Americans don’t like the risks to their physical safety that flood across the border, from opioid drugs to gang-bangers.

The big takeaway for the president as he readies to deliver his big speech is: Don’t start with what doesn’t work. Don’t give us yet another comprehensive bill tied together with every special interest and unforgivable compromise. Don’t put amnesty on the table.

Instead, start with the 80 percent most Americans want. Secure the border. Make our immigration laws work. Enforce them. Deliver meaningful immigration reform – reforms that make the right to join the American community based on merit.

The administration's plan has the right pieces, from border and immigration enforcement to moving to a merit-based immigration system. The president ought to get a lot of credit for demanding his team do a deep-dive and come up with realistic and actionable means to address the 80 percent of the problem we all want to be fixed.

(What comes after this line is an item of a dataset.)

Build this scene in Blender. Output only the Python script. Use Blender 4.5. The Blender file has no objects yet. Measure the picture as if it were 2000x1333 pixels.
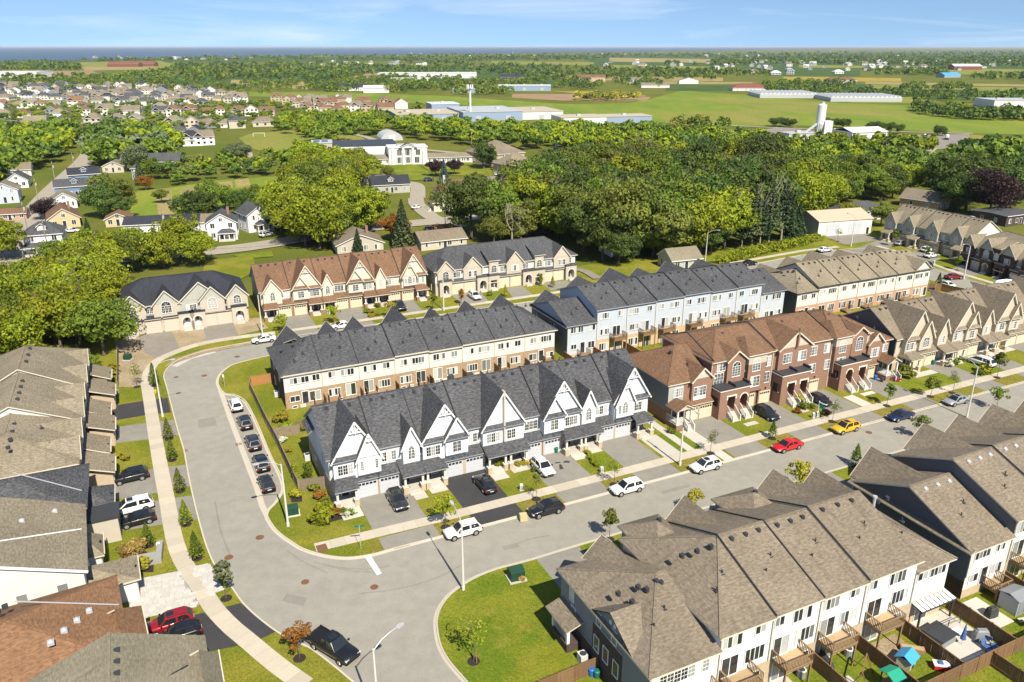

For once, I will agree with the president when it comes to “fake news.” A recent hit piece in The Washington Post that suggests that the administration didn’t do its homework surely qualifies. What seems more likely is that some of those briefed didn’t get all the answers they wanted, so they were happy to grumble to Post reporters.

This looks like a real plan – not one designed to make every senator happy but definitely designed to appeal to the majority of Americans who want practical action we can all get behind.

Now the challenge is twofold.

First, sell the plan to the American people. Most of Washington remains wedded to the old way that has failed time and time again. Meanwhile, the left has moved even further to the left.

They say they aren’t for open borders but they don’t want to secure the border. They want to abolish the agency that enforces immigration law. They want mass amnesty. They don’t want to fix the loopholes that allow the undeserving to exploit the refugee process.

Trump is offering Americans a real alternative. He needs to take the time and effort to make that choice clear to Americans.

Second, implement the plan. Sadly, the prospects for a bipartisan groundswell of politicians who will embrace sensible solutions is zero. That’s OK. Washington will change its tune if the American people make clear that the 80 percent solution is where they want to start.

To deliver what America wants, Trump will need to move deliberately, advancing each component of the plan in its own lane – resisting the temptation to try solve it all in one big bundled tied with the compromise called amnesty.

“The simple truth is that we’ve lost control of our own borders,” President Reagan once said. “No nation can do that and survive.” That’s how high the stakes are. Let’s get to work.